AがA所有の甲土地をBに売却した場合に関する次の記述のうち、民法の規定及び判例によれば、正しいものはどれか。

  1. Aが甲土地をBに売却する前にCにも売却していた場合、Cは所有権移転登記を備えていなくても、Bに対して甲土地の所有権を主張することができる。
  2. AがBの詐欺を理由に甲土地の売却の意思表示を取り消しても、取消しより前にBが甲土地をDに売却し、Dが所有権移転登記を備えた場合には、DがBの詐欺の事実を知っていたか否かにかかわらず、AはDに対して甲土地の所有権を主張することができない。
  3. Aから甲土地を購入したBは、所有権移転登記を備えていなかった。Eがこれに乗じてBに高値で売りつけて利益を得る目的でAから甲土地を購入し所有権移転登記を備えた場合、EはBに対して甲土地の所有権を主張することができない。

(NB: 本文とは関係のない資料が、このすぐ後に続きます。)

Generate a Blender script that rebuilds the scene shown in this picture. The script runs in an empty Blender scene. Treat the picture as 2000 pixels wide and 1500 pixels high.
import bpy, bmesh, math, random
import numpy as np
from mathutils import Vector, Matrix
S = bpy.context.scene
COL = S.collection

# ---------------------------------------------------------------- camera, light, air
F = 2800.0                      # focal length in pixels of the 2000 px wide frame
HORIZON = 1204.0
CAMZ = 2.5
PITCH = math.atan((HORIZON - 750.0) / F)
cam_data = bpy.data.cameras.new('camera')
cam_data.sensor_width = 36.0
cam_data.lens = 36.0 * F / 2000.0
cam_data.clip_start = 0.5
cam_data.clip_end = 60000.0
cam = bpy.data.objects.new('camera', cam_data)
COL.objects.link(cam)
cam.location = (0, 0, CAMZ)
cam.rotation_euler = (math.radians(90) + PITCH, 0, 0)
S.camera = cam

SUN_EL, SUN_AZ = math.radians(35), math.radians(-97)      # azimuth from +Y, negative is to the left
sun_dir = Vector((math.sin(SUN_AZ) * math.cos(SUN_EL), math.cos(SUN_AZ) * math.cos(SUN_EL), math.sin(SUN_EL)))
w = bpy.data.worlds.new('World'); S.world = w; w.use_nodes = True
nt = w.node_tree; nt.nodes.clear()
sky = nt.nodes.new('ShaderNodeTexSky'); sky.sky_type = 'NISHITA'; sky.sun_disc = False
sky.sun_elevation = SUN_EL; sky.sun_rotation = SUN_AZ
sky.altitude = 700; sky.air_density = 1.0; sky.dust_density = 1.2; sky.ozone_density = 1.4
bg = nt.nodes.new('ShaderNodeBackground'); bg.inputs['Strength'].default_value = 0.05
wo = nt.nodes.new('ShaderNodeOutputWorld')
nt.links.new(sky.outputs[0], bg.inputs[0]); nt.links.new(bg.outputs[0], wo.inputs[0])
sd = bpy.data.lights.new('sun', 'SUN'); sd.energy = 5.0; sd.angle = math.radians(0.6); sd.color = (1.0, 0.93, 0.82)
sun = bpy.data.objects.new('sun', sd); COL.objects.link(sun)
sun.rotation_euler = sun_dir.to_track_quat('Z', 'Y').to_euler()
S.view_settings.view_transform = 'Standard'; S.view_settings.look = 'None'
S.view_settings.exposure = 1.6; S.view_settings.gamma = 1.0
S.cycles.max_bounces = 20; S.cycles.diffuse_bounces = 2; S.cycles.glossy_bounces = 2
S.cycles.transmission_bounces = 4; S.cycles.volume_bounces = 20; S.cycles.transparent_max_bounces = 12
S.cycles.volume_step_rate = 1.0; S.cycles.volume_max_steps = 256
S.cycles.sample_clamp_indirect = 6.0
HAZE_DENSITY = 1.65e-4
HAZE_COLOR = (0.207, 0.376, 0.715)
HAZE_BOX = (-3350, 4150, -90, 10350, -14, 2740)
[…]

  4. AB間の売買契約が、Bの意思表示の動機に錯誤があって締結されたものである場合、Bが所有権移転登記を備えていても、AはBの錯誤を理由にAB間の売買契約を取り消すことができる。

解説

  1. “Aが甲土地をBに売却する前にCにも売却していた場合、Cは所有権移転登記を備えていなくても、Bに対して甲土地の所有権を主張することができる。”誤り。不動産の権利は、登記なく第三者に対抗をすることはできません(民法177条)。本肢のような二重譲渡の場合は、先に登記を備えた方が所有権を主張できます。よって、登記のないCは、Bに対抗をすることはできません。
  2. “AがBの詐欺を理由に甲土地の売却の意思表示を取り消しても、取消しより前にBが甲土地をDに売却し、Dが所有権移転登記を備えた場合には、DがBの詐欺の事実を知っていたか否かにかかわらず、AはDに対して甲土地の所有権を主張することができない。”誤り。詐欺による意思表示の取消しは、善意無過失の第三者に対抗することができません(民法96条3項)。逆を言えば第三者が善意無過失でなければ取消しを主張できるということです。この「第三者」とは、Dのように取消し前に取引関係に現れた者のことを言います。

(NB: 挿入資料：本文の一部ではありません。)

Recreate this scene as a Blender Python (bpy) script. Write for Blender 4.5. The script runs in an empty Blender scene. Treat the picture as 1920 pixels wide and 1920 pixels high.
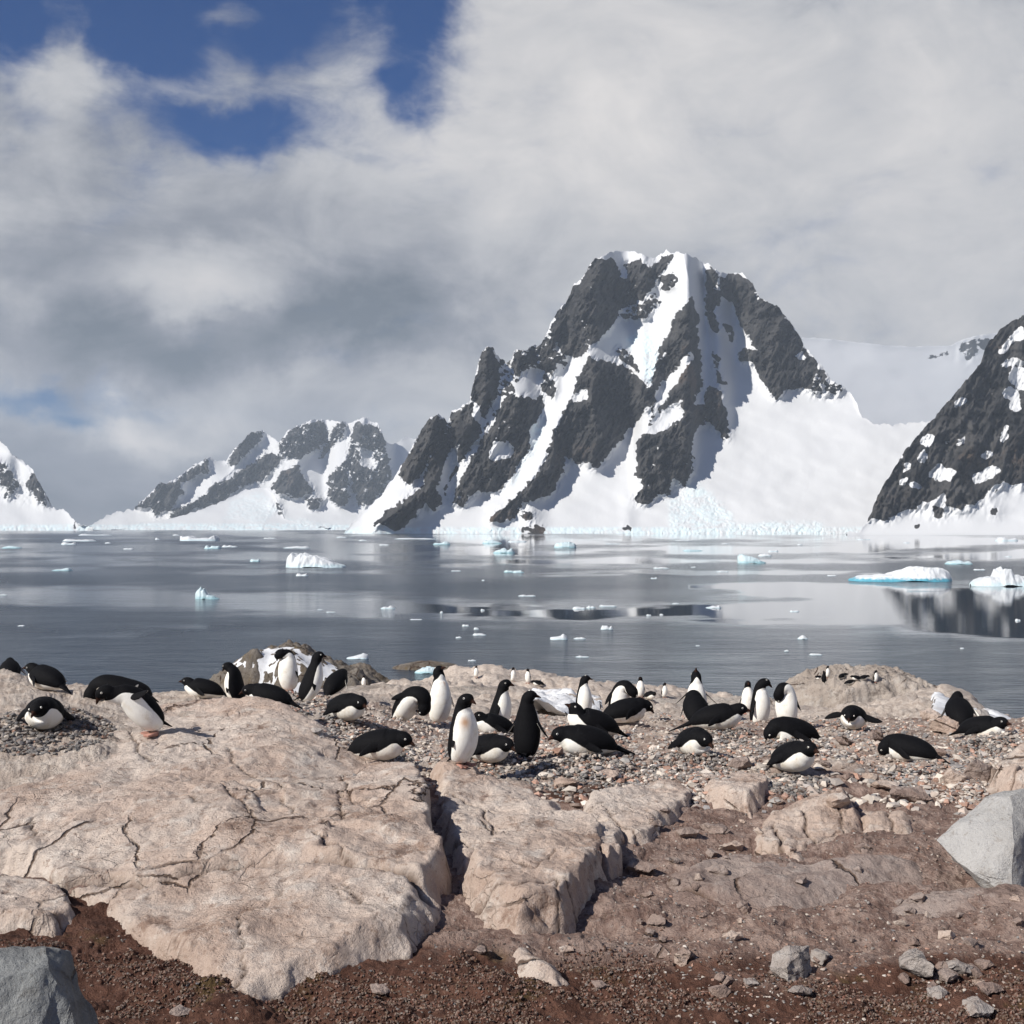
import bpy, math, random
import numpy as np
from mathutils import Vector

# ------------------------------------------------------------------ camera, sky, sun, exposure
R = math.radians
F = 2335.0                 # focal length in pixels of the 1920 px wide picture
HC = 14.0                  # camera height above the water
HZ = 988.0                 # row of the true horizon
PITCH = math.atan((HZ - 960) / F)
sc = bpy.context.scene
cam_d = bpy.data.cameras.new("camera")
cam_d.sensor_width = 36
cam_d.lens = 36 * F / 1920
cam_d.clip_start = 0.1
cam_d.clip_end = 100000
cam = bpy.data.objects.new("camera", cam_d)
sc.collection.objects.link(cam)
cam.location = (0, 0, HC)
cam.rotation_euler = (R(90) + PITCH, 0, 0)
sc.camera = cam

SUN = Vector((-0.66, -0.50, 0.62)).normalized()
sun_d = bpy.data.lights.new("sun", 'SUN')
sun_d.energy = 5.0
sun_d.angle = R(0.5)
sun_d.color = (1.0, 0.95, 0.87)
sun = bpy.data.objects.new("sun", sun_d)
sc.collection.objects.link(sun)
sun.rotation_euler = (-SUN).to_track_quat('-Z', 'Y').to_euler()
sun.location = (0, 0, 60)

sc.view_settings.view_transform = 'Standard'
sc.view_settings.look = 'None'
sc.view_settings.exposure = 0.30
sc.view_settings.gamma = 1
sc.cycles.use_denoising = True
sc.cycles.max_bounces = 6
sc.cycles.volume_bounces = 0


class NT:
    """small helper that writes shader nodes"""
    def __init__(s, tree):
        s.t = tree
        s.n = tree.nodes
        s.l = tree.links
        for x in list(s.n):
            s.n.remove(x)

    def new(s, kind, **kw):
        n = s.n.new(kind)
        for k, v in kw.items():
            setattr(n, k, v)
        return n

    def put(s, sock, v):
        if isinstance(v, (int, float)):
            sock.default_value = v
        elif isinstance(v, (tuple, list)):
            d = len(sock.default_value)
            v = tuple(v)
            sock.default_value = (v + (1.0,))[:d] if len(v) < d else v[:d]
        else:
            s.l.new(v, sock)

    def m(s, op, a, b=0.0, c=0.0, clamp=False):
        n = s.new('ShaderNodeMath', operation=op, use_clamp=clamp)
        s.put(n.inputs[0], a)
        s.put(n.inputs[1], b)
        s.put(n.inputs[2], c)
        return n.outputs[0]

    def v(s, op, a, b=(0, 0, 0), out=0, scale=None):
        n = s.new('ShaderNodeVectorMath', operation=op)
        s.put(n.inputs[0], a)
        s.put(n.inputs[1], b)
        if scale is not None:
            s.put(n.inputs['Scale'], scale)
        return n.outputs[out]

    def noise(s, vec, scale, detail=4, rough=0.55, dist=0.0, col=False):
        n = s.new('ShaderNodeTexNoise')
        s.put(n.inputs['Vector'], vec)
        s.put(n.inputs['Scale'], scale)
        s.put(n.inputs['Detail'], detail)
        s.put(n.inputs['Roughness'], rough)
        s.put(n.inputs['Distortion'], dist)
        return n.outputs['Color' if col else 'Fac']

    def ramp(s, f, lo, hi, a=0.0, b=1.0):
        n = s.new('ShaderNodeMapRange', interpolation_type='SMOOTHSTEP')
        s.put(n.inputs[0], f)
        for i, q in enumerate((lo, hi, a, b)):
            s.put(n.inputs[1 + i], q)
        return n.outputs[0]

    def mix(s, f, a, b, mode='MIX'):
        n = s.new('ShaderNodeMix', data_type='RGBA', blend_type=mode)
        s.put(n.inputs[0], f)
        s.put(n.inputs[6], a)
        s.put(n.inputs[7], b)
        return n.outputs[2]

    def attr(s, name):
        n = s.new('ShaderNodeAttribute', attribute_name=name)
        return n.outputs['Fac']

    def attrc(s, name):
        n = s.new('ShaderNodeAttribute', attribute_name=name)
        return n.outputs['Color']

    def pos(s):
        return s.new('ShaderNodeNewGeometry').outputs['Position']

    def bump(s, h, strength, dist, normal=None):
        n = s.new('ShaderNodeBump')
        s.put(n.inputs['Strength'], strength)
        s.put(n.inputs['Distance'], dist)
        s.put(n.inputs['Height'], h)
        if normal is not None:
            s.put(n.inputs['Normal'], normal)
        return n.outputs[0]

    def bsdf(s, color, rough=0.8, normal=None, **kw):
        b = s.new('ShaderNodeBsdfPrincipled')
        s.put(b.inputs['Base Color'], color)
        s.put(b.inputs['Roughness'], rough)
        if normal is not None:
            s.put(b.inputs['Normal'], normal)
        for k, v in kw.items():
            s.put(b.inputs[k.replace('_', ' ')], v)
        o = s.new('ShaderNodeOutputMaterial')
        s.l.new(b.outputs[0], o.inputs[0])
        return b


def mat(name):
    m = bpy.data.materials.new(name)
    m.use_nodes = True
    return m, NT(m.node_tree)


# sky: physical blue sky behind soft broken cloud, all in direction space
world = bpy.data.worlds.new("World")
sc.world = world
world.use_nodes = True
n = NT(world.node_tree)
sky = n.new('ShaderNodeTexSky', sky_type='NISHITA')
sky.sun_disc = False
sky.sun_elevation = math.asin(SUN.z)
sky.sun_rotation = math.atan2(SUN.x, SUN.y)
sky.air_density = 1.0
sky.dust_density = 0.3
sky.ozone_density = 3.0
tc = n.new('ShaderNodeTexCoord').outputs['Generated']
sep = n.new('ShaderNodeSeparateXYZ')
n.l.new(tc, sep.inputs[0])
az = n.m('ARCTAN2', sep.outputs[0], sep.outputs[1])
el = n.m('ARCSINE', sep.outputs[2])
cmb = n.new('ShaderNodeCombineXYZ')
n.l.new(az, cmb.inputs[0])
n.l.new(el, cmb.inputs[1])
wn = n.noise(tc, 5.0, 3, 0.5, col=True)
wn2 = n.noise(tc, 22.0, 4, 0.6, col=True)
warp = n.v('ADD', n.v('SCALE', n.v('SUBTRACT', wn, (0.5, 0.5, 0.5)), scale=0.10), n.v('SCALE', n.v('SUBTRACT', wn2, (0.5, 0.5, 0.5)), scale=0.05))
ae = n.v('ADD', cmb.outputs[0], warp)


def blobs(items):
    acc = None
    for (px, py, rx, ry, a) in items:
        azc = math.atan((px - 960) / F)
        elc = math.atan((HZ - py) / F * math.cos(azc))
        d = n.v('MULTIPLY', n.v('SUBTRACT', ae, (azc, elc, 0)), (F / rx, F / ry, 0))
        q = n.v('DOT_PRODUCT', d, d, out=1)
        g = n.m('MULTIPLY', n.m('EXPONENT', n.m('MULTIPLY', q, -1.0)), a)
        acc = g if acc is None else n.m('ADD', acc, g)
    return acc


sv = n.v('MULTIPLY', tc, (1.0, 1.0, 1.7))
gap = blobs([(30, 30, 170, 80, 1.05), (250, 60, 180, 75, .9), (290, 190, 180, 100, .9), (480, 270, 180, 65, 1.15),
             (560, -10, 280, 65, .95), (800, 70, 80, 90, 1.1), (775, 200, 60, 50, .85), (480, 110, 90, 60, .6), (580, 120, 160, 110, .38),
             (120, 712, 140, 42, 1.15), (235, 390, 80, 22, .35), (0, -150, 600, 110, .7),
             (385, 38, 60, 30, -.55), (120, 105, 55, 110, -.75), (300, 178, 140, 24, -.35), (420, 150, 70, 40, -.4),
             (1060, 0, 180, 90, -.5)])
nz1 = n.noise(sv, 6.0, 11, 0.63, 0.25)
gap = n.m('ADD', gap, n.m('MULTIPLY', n.ramp(el, 0.46, 0.75), 1.1))
gap = n.m('ADD', gap, n.m('MULTIPLY', n.ramp(sep.outputs[1], -0.1, -0.5), 0.8))
nz4 = n.noise(n.v('ADD', n.v('MULTIPLY', tc, (1.0, 1.0, 2.2)), (2.2, 5.1, 0.9)), 17.0, 9, 0.62, 0.5)
cover = n.m('ADD', n.m('SUBTRACT', 1.50, n.m('MULTIPLY', gap, 1.45)), n.m('ADD', n.m('MULTIPLY', n.m('SUBTRACT', nz1, 0.5), 2.6), n.m('MULTIPLY', n.m('SUBTRACT', nz4, 0.5), 1.5)))
cover = n.ramp(cover, -0.35, 1.40)
br = blobs([(400, 535, 130, 75, .40), (1050, 190, 330, 230, .16), (225, 765, 45, 45, .5), (310, 790, 70, 20, .25),
            (1450, 250, 400, 200, .06), (560, 715, 230, 45, .16), (600, 880, 300, 50, .1), (60, 200, 120, 110, .12),
            (500, 230, 200, 150, .05), (300, 880, 130, 25, .12), (40, 540, 60, 40, .2), (300, 330, 520, 400, -.17),
            (580, 100, 170, 110, -.22), (600, 615, 330, 70, -.46), (120, 620, 200, 90, -.36), (150, 900, 320, 90, -.42), (800, 570, 170, 90, -.2), (480, 430, 150, 60, -.12), (330, 640, 200, 60, -.2),
            (150, 470, 160, 40, -.14), (360, 420, 160, 35, -.10), (20, 780, 160, 60, -.22), (700, 330, 150, 100, -.02),
            (1200, 470, 500, 60, -.03)])
nz2 = n.noise(n.v('ADD', sv, (3.1, 1.7, 0.4)), 7.0, 10, 0.60, 0.5)
nz3 = n.noise(n.v('ADD', sv, (7.1, 4.7, 2.4)), 2.4, 4, 0.5, 0.3)
lum = n.m('ADD', n.m('ADD', 0.585, br), n.m('ADD', n.m('ADD', n.m('MULTIPLY', n.m('SUBTRACT', nz4, 0.5), 0.25), n.m('MULTIPLY', n.m('SUBTRACT', nz2, 0.5), 0.95)),
                                            n.m('MULTIPLY', n.m('SUBTRACT', nz3, 0.5), 0.30)))
cl = n.new('ShaderNodeValToRGB')
n.l.new(lum, cl.inputs[0])
e = cl.color_ramp.elements
e[0].position = 0.0
e[0].color = (0.14, 0.165, 0.20, 1)
e[1].position = 1.0
e[1].color = (0.74, 0.71, 0.69, 1)
for p_, c_ in ((0.28, (0.27, 0.285, 0.325, 1)), (0.55, (0.475, 0.48, 0.50, 1))):
    q_ = e.new(p_)
    q_.color = c_
SKY_K = 0.07
cloudcol = n.v('SCALE', cl.outputs[0], scale=0.93 / SKY_K)
skycol = n.v('MULTIPLY', sky.outputs[0], (0.024, 0.31, 0.70))
full = n.mix(cover, skycol, cloudcol)
bg = n.new('ShaderNodeBackground')
n.put(bg.inputs['Color'], full)
bg.inputs['Strength'].default_value = SKY_K
wo = n.new('ShaderNodeOutputWorld')
n.l.new(bg.outputs[0], wo.inputs[0])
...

    よって、第三者であるDがBの詐欺の事実を知っていれば(悪意であれば)、AはDに対して土地の所有権を主張することができます。
  3. “Aから甲土地を購入したBは、所有権移転登記を備えていなかった。Eがこれに乗じてBに高値で売りつけて利益を得る目的でAから甲土地を購入し所有権移転登記を備えた場合、EはBに対して甲土地の所有権を主張することができない。”[正しい]。Eは背信的悪意者に該当し、先に登記を備えていたとしても、不動産の所有権を主張することができません。判例は、民法177条の第三者には背信的悪意者が含まれないことを示しています(最判昭43.8.2)。
  4. “AB間の売買契約が、Bの意思表示の動機に錯誤があって締結されたものである場合、Bが所有権移転登記を備えていても、AはBの錯誤を理由にAB間の売買契約を取り消すことができる。”誤り。錯誤による取消しを主張できることができるのは、重大な過失なく意思表示したもの(表意者)に限られます(民法95条1項最判昭40.9.10)。Bに取消しの意思がない場合には、意思表示の相手方であるAも錯誤を理由に取り消すことができません。なお「動機の錯誤」で取消しを主張できるのは、相手に動機の明示・黙示があった場合のみとされています(民法95条2項)。
    したがって正しい記述は[3]です。